Impact of new analytics department felt in Cowboys’ 2024 draft haul

The Cowboys have rounded out yet another draft class with the 2024 NFL Draft over and done now. However, unlike most years where there is a level of consensus around how the team did, this year’s class has proven to be rather divisive. Even the national sites that published grades for the Cowboys’ haul were pretty split on their opinion this year.

Some of that has to do with certain draft experts just not liking the players that Dallas selected, but much of it also has to do with the perception that the Cowboys didn’t fill enough needs through the draft. That second line of thought is fully at odds with the Cowboys’ philosophical approach to the draft, especially this year.

Shortly after the conclusion of the regular season, I took a deep dive into the Cowboys’ organizational overhaul of their analytics department that took place last offseason, as the team transitioned from a small, undermanned unit led by Tom Robinson to what is now one of the largest analytics departments in the league, headed up by John Park. In the final installment of that series, an attempt to forecast what was next for Park’s team focused on the draft:

The next step in that evolution process may be about to unfold, as Park and his team now turn their attention to their first offseason in Dallas. For the first time, this group will be part of the discussion on expiring contracts, free agency evaluations, and draft preparation. How does the offseason approach change with them in the room now?

It’s unlikely that we’ll suddenly see the Cowboys go full Les Snead and trade all their draft picks for established veterans and start tweeting out references to popular poker movies. But it also wouldn’t be a surprise to see this front office – one that made uncharacteristically aggressive trades for Brandin Cooks and Stephon Gilmore last year, before Park had even been hired – become a little more aggressive in the way they do business.

There have already been hints of this change, as Jerry Jones now infamously declared the Cowboys to be going “all-in” for the 2024 season. Fan response to these comments was largely ambivalent, with little anticipation that Jones’ definition of “all in” would match the fans’ perception of the idea.

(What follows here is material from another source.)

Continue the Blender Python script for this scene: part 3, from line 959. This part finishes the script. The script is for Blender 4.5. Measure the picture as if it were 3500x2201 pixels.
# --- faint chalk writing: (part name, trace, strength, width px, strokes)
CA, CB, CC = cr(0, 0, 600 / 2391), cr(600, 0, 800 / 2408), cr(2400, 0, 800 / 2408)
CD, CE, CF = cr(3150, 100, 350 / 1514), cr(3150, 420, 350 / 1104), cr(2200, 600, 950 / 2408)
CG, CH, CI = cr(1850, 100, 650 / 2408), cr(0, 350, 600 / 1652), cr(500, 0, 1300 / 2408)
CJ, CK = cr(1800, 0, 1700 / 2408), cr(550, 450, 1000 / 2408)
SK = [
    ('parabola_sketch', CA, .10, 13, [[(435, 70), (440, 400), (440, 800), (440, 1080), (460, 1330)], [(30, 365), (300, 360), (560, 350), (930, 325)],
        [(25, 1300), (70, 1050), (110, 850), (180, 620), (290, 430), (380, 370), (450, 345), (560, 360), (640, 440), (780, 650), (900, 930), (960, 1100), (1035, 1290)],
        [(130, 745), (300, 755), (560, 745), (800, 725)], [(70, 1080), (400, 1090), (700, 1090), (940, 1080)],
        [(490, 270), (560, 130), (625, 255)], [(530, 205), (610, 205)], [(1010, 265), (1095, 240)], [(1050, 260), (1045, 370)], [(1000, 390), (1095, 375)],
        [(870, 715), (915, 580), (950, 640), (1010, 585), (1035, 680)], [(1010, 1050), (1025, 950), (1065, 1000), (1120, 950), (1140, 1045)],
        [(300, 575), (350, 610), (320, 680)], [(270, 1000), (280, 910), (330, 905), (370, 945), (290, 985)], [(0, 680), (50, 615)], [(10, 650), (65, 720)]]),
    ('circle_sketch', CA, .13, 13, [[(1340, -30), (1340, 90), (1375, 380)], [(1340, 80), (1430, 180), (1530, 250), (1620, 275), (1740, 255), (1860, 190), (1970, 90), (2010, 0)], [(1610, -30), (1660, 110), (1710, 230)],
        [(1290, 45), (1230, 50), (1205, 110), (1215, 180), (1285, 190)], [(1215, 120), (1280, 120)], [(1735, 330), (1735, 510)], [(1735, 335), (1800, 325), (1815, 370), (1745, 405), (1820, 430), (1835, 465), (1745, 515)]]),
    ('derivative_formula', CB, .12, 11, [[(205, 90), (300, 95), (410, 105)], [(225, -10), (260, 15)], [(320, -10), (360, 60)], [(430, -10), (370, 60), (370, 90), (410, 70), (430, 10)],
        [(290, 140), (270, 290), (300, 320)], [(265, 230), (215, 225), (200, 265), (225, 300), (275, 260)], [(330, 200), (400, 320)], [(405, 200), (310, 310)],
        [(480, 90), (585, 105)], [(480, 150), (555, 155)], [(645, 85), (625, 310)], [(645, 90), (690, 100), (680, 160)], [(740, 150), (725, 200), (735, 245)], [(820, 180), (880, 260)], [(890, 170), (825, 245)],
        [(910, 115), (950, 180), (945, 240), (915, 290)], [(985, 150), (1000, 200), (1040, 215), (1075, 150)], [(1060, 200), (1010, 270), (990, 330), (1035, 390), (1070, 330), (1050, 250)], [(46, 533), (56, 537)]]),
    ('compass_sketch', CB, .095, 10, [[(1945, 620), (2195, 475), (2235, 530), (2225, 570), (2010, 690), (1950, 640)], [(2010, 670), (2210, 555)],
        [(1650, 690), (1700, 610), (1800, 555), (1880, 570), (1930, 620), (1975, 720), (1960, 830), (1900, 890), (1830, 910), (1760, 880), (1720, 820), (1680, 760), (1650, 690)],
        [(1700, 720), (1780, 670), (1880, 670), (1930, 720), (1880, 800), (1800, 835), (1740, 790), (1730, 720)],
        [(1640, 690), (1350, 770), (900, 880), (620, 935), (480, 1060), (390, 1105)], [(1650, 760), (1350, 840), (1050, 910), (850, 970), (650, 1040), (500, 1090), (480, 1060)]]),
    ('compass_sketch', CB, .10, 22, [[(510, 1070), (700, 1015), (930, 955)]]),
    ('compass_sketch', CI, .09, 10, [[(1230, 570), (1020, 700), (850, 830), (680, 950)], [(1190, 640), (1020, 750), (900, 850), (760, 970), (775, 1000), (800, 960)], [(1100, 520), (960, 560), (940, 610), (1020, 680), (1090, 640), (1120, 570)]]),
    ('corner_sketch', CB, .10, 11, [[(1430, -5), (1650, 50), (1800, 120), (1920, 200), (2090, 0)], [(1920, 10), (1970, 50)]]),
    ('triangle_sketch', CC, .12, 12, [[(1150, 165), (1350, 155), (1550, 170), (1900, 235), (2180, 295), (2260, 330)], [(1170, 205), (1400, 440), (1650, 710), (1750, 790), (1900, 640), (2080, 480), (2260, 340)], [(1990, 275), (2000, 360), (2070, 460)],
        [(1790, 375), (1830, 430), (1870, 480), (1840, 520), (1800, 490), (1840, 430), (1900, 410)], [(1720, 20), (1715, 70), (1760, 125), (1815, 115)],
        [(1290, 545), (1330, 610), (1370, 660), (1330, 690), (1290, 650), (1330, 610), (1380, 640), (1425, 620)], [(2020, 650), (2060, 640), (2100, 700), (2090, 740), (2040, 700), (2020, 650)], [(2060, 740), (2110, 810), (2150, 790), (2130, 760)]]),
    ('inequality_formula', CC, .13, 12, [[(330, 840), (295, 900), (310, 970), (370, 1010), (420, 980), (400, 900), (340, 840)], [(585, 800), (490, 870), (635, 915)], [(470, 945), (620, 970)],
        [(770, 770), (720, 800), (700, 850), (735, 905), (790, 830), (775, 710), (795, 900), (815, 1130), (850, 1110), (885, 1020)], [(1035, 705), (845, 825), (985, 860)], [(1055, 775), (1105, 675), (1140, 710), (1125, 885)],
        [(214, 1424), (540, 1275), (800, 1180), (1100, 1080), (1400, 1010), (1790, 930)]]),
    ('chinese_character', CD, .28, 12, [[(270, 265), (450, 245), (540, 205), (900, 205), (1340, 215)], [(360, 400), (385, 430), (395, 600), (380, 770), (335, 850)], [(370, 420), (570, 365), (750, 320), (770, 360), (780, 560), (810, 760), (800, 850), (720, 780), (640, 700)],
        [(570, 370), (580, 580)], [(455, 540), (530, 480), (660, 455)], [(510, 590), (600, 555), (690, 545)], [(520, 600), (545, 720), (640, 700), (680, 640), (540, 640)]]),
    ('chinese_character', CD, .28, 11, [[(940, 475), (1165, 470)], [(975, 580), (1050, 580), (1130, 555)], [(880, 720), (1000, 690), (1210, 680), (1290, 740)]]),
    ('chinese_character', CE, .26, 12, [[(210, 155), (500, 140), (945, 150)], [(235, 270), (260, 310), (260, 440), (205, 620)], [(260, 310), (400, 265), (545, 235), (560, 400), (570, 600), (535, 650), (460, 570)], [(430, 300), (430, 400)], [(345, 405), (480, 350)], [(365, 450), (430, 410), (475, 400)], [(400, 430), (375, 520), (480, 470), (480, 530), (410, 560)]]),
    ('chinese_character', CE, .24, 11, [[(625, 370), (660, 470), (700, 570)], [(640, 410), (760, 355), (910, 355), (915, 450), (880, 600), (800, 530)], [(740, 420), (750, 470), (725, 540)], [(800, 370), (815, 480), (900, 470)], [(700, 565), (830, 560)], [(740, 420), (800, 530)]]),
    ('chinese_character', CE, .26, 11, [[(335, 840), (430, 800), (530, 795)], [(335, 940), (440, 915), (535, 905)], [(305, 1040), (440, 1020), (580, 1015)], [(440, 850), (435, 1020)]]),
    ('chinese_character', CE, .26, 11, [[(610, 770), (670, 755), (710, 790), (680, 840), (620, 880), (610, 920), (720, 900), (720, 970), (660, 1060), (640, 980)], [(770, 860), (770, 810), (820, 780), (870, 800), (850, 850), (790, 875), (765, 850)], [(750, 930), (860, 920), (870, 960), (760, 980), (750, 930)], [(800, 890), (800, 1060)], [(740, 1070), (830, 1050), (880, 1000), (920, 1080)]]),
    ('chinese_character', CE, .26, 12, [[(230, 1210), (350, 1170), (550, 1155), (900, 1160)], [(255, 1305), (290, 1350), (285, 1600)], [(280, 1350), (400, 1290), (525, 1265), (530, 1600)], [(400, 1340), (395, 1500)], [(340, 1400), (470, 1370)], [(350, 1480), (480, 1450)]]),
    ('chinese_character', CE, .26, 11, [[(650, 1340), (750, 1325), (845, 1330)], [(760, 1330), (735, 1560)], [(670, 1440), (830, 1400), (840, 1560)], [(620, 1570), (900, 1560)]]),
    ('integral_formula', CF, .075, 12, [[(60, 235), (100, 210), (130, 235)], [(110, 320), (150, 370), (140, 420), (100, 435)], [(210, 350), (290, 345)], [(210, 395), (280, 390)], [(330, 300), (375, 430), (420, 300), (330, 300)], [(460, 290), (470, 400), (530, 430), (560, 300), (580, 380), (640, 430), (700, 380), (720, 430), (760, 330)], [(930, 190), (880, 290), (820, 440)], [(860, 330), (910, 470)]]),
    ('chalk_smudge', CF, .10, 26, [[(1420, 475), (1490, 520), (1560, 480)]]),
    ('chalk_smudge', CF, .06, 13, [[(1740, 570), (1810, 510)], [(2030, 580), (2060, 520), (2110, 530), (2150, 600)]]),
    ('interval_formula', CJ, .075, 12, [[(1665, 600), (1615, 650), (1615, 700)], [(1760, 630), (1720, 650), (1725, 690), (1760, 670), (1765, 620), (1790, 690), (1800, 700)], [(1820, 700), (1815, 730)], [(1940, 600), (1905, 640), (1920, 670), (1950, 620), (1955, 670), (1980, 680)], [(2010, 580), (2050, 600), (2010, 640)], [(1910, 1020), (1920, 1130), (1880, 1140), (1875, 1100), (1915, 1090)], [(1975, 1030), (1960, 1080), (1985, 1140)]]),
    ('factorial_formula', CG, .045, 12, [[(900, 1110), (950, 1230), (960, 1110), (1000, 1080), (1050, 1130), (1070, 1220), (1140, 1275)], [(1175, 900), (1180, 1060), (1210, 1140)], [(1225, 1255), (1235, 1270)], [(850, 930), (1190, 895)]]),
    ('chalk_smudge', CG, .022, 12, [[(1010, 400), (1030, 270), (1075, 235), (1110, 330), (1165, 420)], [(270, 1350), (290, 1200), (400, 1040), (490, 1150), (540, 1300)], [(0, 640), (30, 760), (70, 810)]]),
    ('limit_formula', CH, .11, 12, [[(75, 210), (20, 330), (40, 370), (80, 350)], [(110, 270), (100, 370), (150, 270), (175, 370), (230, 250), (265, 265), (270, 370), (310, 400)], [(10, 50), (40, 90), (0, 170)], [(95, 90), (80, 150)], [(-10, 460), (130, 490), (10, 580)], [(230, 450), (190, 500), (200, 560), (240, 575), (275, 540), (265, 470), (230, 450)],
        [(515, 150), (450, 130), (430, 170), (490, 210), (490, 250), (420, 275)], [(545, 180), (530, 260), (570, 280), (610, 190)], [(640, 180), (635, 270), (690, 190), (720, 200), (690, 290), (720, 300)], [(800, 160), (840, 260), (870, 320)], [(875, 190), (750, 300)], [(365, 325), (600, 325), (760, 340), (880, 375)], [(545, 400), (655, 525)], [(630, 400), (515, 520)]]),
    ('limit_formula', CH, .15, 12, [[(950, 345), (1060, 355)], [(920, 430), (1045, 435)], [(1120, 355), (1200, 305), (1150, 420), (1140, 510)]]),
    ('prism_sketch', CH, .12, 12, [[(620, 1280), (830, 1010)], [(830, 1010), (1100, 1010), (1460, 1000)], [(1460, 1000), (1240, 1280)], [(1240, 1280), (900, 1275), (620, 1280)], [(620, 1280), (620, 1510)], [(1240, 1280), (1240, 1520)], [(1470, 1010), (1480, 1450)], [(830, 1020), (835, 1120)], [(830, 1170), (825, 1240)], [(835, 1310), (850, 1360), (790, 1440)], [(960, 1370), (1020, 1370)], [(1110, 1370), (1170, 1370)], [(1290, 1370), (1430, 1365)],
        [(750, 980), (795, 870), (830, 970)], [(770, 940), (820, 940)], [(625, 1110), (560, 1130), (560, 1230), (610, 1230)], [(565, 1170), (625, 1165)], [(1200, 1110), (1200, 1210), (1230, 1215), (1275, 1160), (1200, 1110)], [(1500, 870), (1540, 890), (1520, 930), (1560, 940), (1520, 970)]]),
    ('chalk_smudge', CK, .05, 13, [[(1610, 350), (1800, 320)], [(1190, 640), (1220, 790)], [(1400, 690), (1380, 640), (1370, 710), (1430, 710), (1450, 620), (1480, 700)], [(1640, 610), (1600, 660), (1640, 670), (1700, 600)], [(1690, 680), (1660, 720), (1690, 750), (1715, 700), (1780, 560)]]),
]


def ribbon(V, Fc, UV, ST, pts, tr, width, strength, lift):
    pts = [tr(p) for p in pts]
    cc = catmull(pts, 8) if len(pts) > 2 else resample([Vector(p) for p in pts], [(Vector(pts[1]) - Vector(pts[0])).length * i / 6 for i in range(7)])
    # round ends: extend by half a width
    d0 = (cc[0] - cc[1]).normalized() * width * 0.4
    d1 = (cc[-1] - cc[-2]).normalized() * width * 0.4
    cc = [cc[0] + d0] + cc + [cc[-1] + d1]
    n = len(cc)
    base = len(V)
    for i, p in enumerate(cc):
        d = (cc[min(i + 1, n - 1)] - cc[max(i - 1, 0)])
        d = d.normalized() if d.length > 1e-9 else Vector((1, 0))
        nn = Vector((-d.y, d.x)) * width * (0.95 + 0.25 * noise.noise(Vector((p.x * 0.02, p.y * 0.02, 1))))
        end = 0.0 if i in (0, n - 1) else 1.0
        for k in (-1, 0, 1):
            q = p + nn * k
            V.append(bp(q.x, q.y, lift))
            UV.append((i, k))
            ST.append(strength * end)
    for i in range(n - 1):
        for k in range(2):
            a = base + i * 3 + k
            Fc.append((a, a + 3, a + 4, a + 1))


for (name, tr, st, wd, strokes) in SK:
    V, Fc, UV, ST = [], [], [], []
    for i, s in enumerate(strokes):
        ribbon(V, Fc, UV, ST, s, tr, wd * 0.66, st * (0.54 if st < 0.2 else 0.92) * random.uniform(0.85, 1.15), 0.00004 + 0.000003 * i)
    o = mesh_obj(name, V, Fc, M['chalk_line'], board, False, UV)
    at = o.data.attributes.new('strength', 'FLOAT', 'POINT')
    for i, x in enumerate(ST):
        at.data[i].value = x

However, it’s no coincidence that Jones made this comment after having seen some of the work from his new analytics team, nor is it a coincidence that the team has handled the running back position the way they have and, soon, will.

Ultimately, the Cowboys did not make any huge moves or anything that could be characterized as aggressive. In fact, they’ve been the opposite of aggressive as it relates to their managing of the salary cap and contract extensions for their biggest stars.

However, one of the biggest supporters of Park’s hiring, and the subsequent expansion of the analytics department, was Will McClay. So it’s no surprise to see the Cowboys coming out of this draft with a result that is viewed very favorably by the analytics community.

Take, for example, these analytically-driven draft grades from Kevin Cole, formerly a data scientist at Pro Football Focus who now runs his own Substack, Unexpected Points. Cole’s formula takes into account the value that each team derived in the draft via trades, draft position, and how many of their picks were reaches relative to the consensus draft board.

Using Cole’s methodology, the Cowboys came away with the fourth best draft this year. Much of their value was derived from the trade down in the first round, which netted them an early third-round pick. Dallas was also helped by drafting several players well past their consensus ranking, such as Marshawn Kneeland, Cooper Beebe, and Caelen Carson. The only real reach was Marist Liufau, though that pick can largely be chalked up to the Cowboys not having another pick until late in the fifth round.

Cole even joked about the Cowboys’ very analytically-friendly draft in his NFC draft grades write-up:

Have the Cowboys gone analytics-woke as Jerry Jones is phased out of the decision-making and his son Stephen takes more control? I wouldn’t go that far yet, but the Cowboys gained material value through all three phases of the draft. They gained the entire $13.4 million in surplus value on a single trade-back in the first round, the point in the draft where value is to be made.

It should be noted that the three teams ahead of the Cowboys in Cole’s draft rankings were the three teams who picked in the top three of the first round, and all three drafted quarterbacks there. Given that there is no more valuable position to draft, it shouldn’t be a surprise that those three teams rated so highly here.

However, the fact that the Cowboys were right behind them is a testament to how much value they derived from this haul. And while they never selected a running back, a decision that’s come under plenty of scrutiny in the days since, the Cowboys did so because they were sticking to their draft board.

That kind of discipline is what comes from a more analytically-inclined approach to the draft, and the Cowboys displayed that to a tee this year. Depending on how this draft class pans out, this could serve as a turning point for Park’s team gaining even more trust from Jerry and Stephen Jones as it relates to the overarching plans for the Cowboys organization.